Friday, February 14, 2020

Red Threads

Red Threads (1937) by Rex Stout

Millionaire Val Carew is found bludgeoned to death in his wife's tomb. It's a high-profile case that the powers-that-be would like to see wrapped up quickly and neatly. But all the clues that the police find seem to lead nowhere, so the NYPD recall one of their finest, Inspector Cramer, from a well-deserved vacation to take over the case. He manages to uncover a few new clues--including a discarded peach pit, an ancient red thread, and a whippoorwill's call--but with every witness telling lies, it's going to be difficult to pin the murder on any of them.

I'll just tell you upfront: this is not one of Stout's all-time best novels. I think he hit his mark with the combination of Nero Wolfe and Archie Goodwin working in what often seems to be opposition to the official police represented by Inspector Cramer. Red Threads is billed as "an Inspector Cramer mystery"--which I guess it is if only because Nero Wolfe is not here (must be too busy with his orchids). Cramer is an honest, hard-working cop and he does his bulldog best to track down the killer when his superiors drag him back from his first real vacation in years. But it takes clues supplied by fashion designer Jean Farris to get him on the right track.

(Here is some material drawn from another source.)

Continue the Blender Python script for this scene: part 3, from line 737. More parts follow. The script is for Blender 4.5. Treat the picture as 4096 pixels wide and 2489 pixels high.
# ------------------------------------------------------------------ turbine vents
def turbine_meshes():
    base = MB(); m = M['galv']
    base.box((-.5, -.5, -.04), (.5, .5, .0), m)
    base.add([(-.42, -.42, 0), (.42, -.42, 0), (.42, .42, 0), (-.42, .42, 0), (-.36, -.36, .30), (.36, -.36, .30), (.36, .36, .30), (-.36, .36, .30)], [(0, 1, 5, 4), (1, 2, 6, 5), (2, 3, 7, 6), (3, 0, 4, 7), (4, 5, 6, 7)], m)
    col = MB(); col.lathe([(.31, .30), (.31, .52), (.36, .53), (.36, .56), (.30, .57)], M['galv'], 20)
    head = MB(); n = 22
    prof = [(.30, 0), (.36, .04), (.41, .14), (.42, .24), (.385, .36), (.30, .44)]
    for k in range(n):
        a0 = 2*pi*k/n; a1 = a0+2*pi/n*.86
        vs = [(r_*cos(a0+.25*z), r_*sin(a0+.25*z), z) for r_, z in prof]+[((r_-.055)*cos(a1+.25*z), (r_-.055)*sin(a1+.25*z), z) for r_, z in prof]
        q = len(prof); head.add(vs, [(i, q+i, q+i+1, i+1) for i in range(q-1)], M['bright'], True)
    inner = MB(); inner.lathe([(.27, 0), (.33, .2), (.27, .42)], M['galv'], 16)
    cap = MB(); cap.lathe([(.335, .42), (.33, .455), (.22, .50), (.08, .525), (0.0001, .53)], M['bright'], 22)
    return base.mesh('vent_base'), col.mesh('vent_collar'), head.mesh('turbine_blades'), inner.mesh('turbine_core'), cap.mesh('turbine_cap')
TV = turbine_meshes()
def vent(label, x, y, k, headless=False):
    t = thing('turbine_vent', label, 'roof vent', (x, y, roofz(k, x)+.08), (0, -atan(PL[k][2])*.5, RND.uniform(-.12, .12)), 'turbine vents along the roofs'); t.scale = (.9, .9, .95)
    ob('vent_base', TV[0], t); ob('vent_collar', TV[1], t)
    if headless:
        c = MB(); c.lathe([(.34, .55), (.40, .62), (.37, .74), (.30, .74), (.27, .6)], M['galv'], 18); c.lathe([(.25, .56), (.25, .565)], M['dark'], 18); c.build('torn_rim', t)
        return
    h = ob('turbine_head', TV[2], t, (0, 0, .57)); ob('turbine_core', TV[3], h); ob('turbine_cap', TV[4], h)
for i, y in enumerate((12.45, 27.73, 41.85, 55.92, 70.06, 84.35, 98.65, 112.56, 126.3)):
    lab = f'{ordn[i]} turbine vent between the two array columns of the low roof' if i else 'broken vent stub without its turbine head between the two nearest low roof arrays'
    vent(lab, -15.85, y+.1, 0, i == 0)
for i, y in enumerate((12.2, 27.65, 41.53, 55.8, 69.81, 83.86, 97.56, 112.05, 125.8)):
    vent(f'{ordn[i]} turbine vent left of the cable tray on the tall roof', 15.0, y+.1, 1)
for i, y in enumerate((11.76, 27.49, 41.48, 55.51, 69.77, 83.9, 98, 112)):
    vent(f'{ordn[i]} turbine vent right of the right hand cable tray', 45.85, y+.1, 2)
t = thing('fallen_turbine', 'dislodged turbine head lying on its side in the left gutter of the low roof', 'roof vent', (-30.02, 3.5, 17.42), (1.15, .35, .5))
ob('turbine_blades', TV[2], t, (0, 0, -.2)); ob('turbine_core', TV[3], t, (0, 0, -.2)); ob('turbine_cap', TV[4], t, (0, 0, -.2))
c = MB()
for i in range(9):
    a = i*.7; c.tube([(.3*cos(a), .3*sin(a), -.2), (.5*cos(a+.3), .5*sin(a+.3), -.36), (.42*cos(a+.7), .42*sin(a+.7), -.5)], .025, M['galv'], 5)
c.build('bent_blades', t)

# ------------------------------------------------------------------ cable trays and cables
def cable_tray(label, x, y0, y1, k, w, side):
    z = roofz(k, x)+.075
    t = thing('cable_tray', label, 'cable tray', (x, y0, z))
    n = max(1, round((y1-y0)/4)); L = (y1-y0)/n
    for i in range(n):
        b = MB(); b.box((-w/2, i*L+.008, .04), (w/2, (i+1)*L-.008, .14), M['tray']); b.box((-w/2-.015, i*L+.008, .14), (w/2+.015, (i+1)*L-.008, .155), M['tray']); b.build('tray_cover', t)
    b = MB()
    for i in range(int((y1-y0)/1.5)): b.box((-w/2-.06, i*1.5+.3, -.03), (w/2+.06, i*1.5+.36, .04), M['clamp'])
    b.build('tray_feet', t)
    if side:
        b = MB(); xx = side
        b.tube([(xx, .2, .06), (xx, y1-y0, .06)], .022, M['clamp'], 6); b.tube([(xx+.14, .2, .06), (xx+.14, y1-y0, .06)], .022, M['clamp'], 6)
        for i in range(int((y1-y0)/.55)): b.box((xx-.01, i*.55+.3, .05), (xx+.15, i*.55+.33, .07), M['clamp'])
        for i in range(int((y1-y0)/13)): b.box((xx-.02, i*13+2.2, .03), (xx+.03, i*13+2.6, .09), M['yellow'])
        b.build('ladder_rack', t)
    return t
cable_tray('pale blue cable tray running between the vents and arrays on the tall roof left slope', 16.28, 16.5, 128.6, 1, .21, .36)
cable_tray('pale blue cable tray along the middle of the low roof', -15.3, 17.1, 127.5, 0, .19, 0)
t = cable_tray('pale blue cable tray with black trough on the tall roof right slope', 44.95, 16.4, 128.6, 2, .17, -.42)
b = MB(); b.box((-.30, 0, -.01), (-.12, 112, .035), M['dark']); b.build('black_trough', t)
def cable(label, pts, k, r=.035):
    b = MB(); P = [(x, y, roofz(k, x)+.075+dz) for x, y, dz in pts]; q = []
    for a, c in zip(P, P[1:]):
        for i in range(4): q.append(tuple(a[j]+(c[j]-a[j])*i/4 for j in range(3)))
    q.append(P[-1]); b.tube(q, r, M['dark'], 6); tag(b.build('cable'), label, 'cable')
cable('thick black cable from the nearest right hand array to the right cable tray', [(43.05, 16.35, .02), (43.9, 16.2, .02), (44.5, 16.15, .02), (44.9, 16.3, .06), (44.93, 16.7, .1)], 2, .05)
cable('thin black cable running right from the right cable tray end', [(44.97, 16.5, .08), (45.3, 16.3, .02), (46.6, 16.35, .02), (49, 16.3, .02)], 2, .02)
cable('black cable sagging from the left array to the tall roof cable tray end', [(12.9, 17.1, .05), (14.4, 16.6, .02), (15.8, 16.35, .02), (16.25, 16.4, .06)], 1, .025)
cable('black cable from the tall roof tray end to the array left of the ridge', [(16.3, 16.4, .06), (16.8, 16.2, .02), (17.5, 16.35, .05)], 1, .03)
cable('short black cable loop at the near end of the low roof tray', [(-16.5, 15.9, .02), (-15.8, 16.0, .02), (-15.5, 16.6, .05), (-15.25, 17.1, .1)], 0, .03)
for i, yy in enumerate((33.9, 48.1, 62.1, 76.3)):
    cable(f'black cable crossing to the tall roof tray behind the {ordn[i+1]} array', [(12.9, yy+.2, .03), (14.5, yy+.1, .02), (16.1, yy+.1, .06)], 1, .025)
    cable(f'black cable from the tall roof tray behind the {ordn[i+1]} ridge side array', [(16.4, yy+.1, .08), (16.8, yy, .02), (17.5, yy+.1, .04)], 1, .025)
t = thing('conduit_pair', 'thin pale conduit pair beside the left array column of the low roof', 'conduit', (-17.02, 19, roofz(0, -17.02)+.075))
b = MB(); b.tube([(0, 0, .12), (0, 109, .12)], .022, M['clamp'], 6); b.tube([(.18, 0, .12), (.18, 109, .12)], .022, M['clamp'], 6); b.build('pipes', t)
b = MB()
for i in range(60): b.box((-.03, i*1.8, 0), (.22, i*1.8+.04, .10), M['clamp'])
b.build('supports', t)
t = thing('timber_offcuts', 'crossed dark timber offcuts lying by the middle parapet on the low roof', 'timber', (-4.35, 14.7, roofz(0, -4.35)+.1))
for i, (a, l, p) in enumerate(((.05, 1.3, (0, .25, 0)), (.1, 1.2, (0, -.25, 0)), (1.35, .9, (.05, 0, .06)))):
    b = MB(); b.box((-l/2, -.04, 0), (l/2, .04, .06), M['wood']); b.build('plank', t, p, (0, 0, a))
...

The biggest failing in this one (in my opinion) is the lack of interesting characters. Even in his worst Wolfe novels, the characters have a bit of interest and force to them. Jean's character starts out nicely but rapidly loses steam about midway--even her fight to find answers that will prove that Guy Carew (the love of her life) didn't kill his father didn't particularly interest me. I would say to skip this one unless you're a Stout completist. ★★

Deaths = One (hit on head)
Calendar of Crime: October (Author DOB)
Vintage Mystery (2011): 1st book towards Murderous Mood level

First Line: Eileen Delaney heard the door of the noisy old elevator close behind her, and the diminuendo of its bang and rattle as its ascent progressed up the shaft.

Last Line: He sang the boastful Cherokee song a little later.